Despite an elite lineup, the Dukes need to hit better against top competition to make the WCWS. JMU is going to score a lot in 2020, but can the Dukes score enough when it matters?

Loren LaPorte and the rest of the coaching staff do a great job developing players, which bodes well for the team’s 2020 performance. With almost the entire lineup returning and using another offseason to develop, the Dukes’ 2020 lineup will be one of the deepest and most dangerous in all of softball.

The Dukes improve their fielding

According to the most recent update of national stats on the NCAA’s website, JMU ranks 71st in fielding percentage as the 2019 season comes to a close. UCLA is 24th nationally and Oklahoma is second. The Dukes’ fielding is a weakness that can be easily improved through practice and defensive adjustments.

Sara Jubas, a rising junior, led the team with 15 errors. Hannah File, a rising junior, finished second on the team with 10 errors. File improved throughout the season and should only continue to improve defensively the more time she spends at third base at the collegiate level. Both Jubas and File are talented defenders who are more than capable of raising their fielding percentages in 2020. Their error totals aren’t a major concern as most shortstops and third basemen will led their teams in errors due to sheer volume of balls hit their way. Even so, I believe both players will lower their error totals and raise their fielding percentages significantly in 2020.

With nearly everyone returning, it’s reasonable to believe the Dukes’ defense can become one of the 50 best defenses in the country in terms of fielding percentage.

Fielding is one of the most underrated reasons why JMU came short of the WCWS in 2019. Errors and slight defensive mistakes proved costly in losses to Michigan and UCLA in the NCAA Tournament. The Dukes did enough to get by the Wolverines despite a few defensive lapses, but the Bruins made JMU pay for errors.
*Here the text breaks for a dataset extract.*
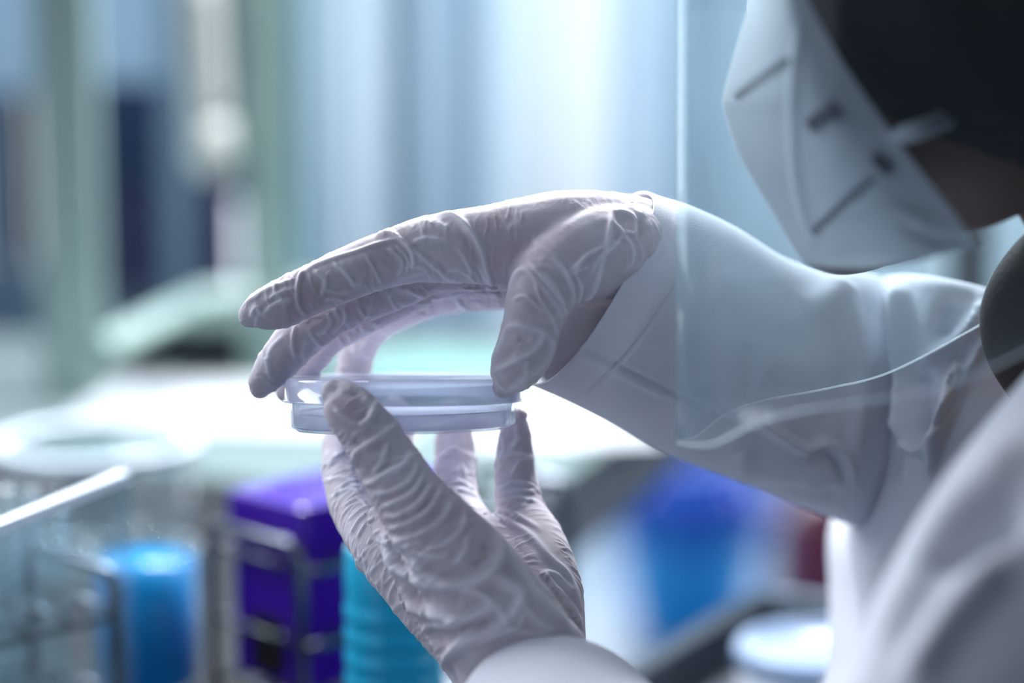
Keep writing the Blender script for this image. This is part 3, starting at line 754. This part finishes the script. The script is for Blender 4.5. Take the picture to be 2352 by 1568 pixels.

In an early season game against a nationally-ranked Arizona squad, the Dukes were an out away from beating the Wildcats. A miscue in the field allowed the Wildcats to stay alive and eventually beat the Dukes. Errors killed JMU throughout the season.

JMU lost 10 games in 2019. The Dukes made an error in nine of their 10 losses and 18 total errors in their losses. That’s 18 errors in 10 losses compared to just 35 errors in 51 victories. When the Dukes lost, it was largely because they beat themselves.

If JMU can become a top-20 defensive team in 2020, there’s a very real possibility that it returns to a Super Regional and has another shot at making the WCWS. If the Dukes remain outside the top 50 in fielding percentage, the loss of Megan Good is going to loom even larger. Giving teams extra outs is a recipe for disaster, especially when you no longer have the best pitcher in program history to get out of jams.

All eight of the teams in this year’s WCWS are in the top 36 nationally in fielding percentage. The Dukes’ biggest area for improvement is arguably the one area of the game that’s the easiest to improve with practice. That’s the good news for JMU.

Will JMU make the 2020 WCWS?

We’re way too far out to make a prediction, but there are a few reasons for JMU fans to be optimistic about the Dukes’ chances to end the 2020 season in Oklahoma City.

  1. The Dukes return all but one hitter from one of the country’s best lineups. (Unfortunately for JMU, Megan Good isn’t an ordinary hitter.)
  2. Odicci Alexander, a two-time CAA Player of the Year, returns for her senior season.
  3. JMU’s biggest weakness in 2019 was fielding, which is arguably the area that is easiest to improve through practice.

Don’t get carried away, though. JMU rarely gets respect from the NCAA Selection Committee, so earning a seed in 2020 is going to be a major challenge. Making the WCWS without a seed is a daunting task. And, of course, JMU loses Megan Good. She’s arguably the best athlete in JMU sports history, and she made everyone on the team better. Replacing her ability and leadership isn’t going to be easy. If the Dukes couldn’t make the WCWS with her, how are they going to get there without her?

If there was ever a year to replace a legend, it’d be 2020 for JMU softball. The Dukes return a boatload of stars and are fresh off a Super Regional appearance. If the pitching stays elite (this is easier said than done), the lineup keeps doing what it’s been doing and the fielding gets better, the 2020 Dukes have a chance to be the best JMU softball team in history.